I’m reaching out for help in sharing files. I’m trying to send a file to a friend for editing and clean-up, but she cannot open the file. She tried sharing hers, and it’s the same story. We are using OneDrive to share the files, and I went through the forums and tried a few different troubleshooting methods. Storing backups, sending them as zip files, but continue to get cannot access errors. Does anyone know what step we are missing? We are both on windows, if that helps.
First hopefully the actual project is not on one drive. Do you delete old project folder before extracting zip copy and opening in current project folder.
No, they are all hard copied on the computer itself. I do not delete the old file, I save a second copy and change the name to reflect the particular ‘edition’ I made. Then I zip the new copy and uploaded to OneDrive, where I then emailed the copy. When they attempt to open, it simply says ‘cannot access file name’
You could ensure that the zipped file is not corrupted by trying to unzip it on your own computer first. If the file opens fine on your end, but not for your friend, you might want to try uploading the file again and verify that the upload completed successfully
Are you sharing a Scrivener project or a single document? (The first would be the .SCRIV project folder and all its content.)
Using Scrivener (project) Backup, the default setting is to zip the backup. The backup on close is an exact copy of your saved project.

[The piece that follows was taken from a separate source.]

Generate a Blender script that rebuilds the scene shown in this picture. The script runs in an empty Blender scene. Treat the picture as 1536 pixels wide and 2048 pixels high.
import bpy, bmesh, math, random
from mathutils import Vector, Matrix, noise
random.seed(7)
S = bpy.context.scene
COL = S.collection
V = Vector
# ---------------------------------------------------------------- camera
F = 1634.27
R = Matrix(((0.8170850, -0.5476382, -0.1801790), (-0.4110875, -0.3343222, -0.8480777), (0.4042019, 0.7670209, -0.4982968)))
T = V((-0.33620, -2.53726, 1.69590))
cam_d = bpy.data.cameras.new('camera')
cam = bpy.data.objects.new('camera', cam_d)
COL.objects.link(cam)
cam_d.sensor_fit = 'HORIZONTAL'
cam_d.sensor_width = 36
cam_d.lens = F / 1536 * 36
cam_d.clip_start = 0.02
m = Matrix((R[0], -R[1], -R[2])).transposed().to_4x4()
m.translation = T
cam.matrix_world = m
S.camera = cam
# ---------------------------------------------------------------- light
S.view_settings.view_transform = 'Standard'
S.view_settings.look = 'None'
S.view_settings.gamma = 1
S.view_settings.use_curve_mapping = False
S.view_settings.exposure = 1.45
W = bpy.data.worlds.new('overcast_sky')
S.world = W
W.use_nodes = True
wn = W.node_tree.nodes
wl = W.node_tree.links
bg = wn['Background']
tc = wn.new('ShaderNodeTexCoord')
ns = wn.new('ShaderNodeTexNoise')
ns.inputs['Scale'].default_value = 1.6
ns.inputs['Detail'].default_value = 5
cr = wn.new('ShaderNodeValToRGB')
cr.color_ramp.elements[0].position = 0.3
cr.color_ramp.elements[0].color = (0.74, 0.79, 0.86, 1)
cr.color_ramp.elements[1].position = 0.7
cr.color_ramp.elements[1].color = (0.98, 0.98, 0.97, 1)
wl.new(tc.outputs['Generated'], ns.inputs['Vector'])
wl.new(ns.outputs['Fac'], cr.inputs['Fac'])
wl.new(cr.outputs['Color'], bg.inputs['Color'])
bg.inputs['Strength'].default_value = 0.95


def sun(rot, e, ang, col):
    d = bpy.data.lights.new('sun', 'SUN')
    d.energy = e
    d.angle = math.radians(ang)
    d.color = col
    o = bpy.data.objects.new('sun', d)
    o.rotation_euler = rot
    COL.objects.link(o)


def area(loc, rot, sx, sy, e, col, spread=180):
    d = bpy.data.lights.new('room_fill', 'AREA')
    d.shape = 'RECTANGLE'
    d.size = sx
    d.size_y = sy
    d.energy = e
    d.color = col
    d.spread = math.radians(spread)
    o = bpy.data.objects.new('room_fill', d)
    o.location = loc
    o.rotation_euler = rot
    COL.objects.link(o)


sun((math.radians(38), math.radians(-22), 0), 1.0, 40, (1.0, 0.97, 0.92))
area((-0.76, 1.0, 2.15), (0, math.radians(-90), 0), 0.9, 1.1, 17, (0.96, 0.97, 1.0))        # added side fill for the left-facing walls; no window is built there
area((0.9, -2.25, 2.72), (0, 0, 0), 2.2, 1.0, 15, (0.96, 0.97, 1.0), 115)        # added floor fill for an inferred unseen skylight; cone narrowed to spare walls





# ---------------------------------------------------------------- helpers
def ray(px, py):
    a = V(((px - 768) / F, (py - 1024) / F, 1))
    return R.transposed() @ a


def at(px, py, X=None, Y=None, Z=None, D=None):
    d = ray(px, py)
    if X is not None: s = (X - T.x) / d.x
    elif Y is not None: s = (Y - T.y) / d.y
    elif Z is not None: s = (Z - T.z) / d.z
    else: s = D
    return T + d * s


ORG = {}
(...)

If you’re sharing a single document, use File > Sync, which creates a named RTF which you can share. Your friend can Sync the file into her project selecting the file using File Sync on her side.
Another consideration: is your friend unzipping the Zip content—a requirement on Windows. For a project you open a .SCRIVX file in .SCRIV folder.
Although not specifically a solution for the OneDrive issue, strictly speaking in terms of operational complexity and safety, you can do all of what you are describing much more safely and simply with the original project open in Scrivener, and the File ▸ Back Up ▸ Back Up To... menu command. Not only will that optionally Zip the copy of the project for you, but it will provide today’s date and time in the file name. It’s the kind of thing you can do at the end of a session, as part of closing it out.
This can be very useful when collaborating, as you might otherwise need a system for making sure the latest copy is really the latest copy. With date stamps like this, you can each use that same menu command when you are done, into the same share folder, and “stack them”, rather than deleting old ones. These previous versions can linger as long as you like, because they won’t be confused with newer copies since they have older dates. They thus serve as a fall-back in case an edit you sent didn’t get integrated on their end—you can say, ‘check Tuesday’s copy for chapter 8’ or whatever.
As to why the share folder isn’t working, I don’t know enough about OneDrive to answer that, but maybe the share permissions aren’t set right on the folder or something? The “cannot access filename” kind of sounds like a permission error.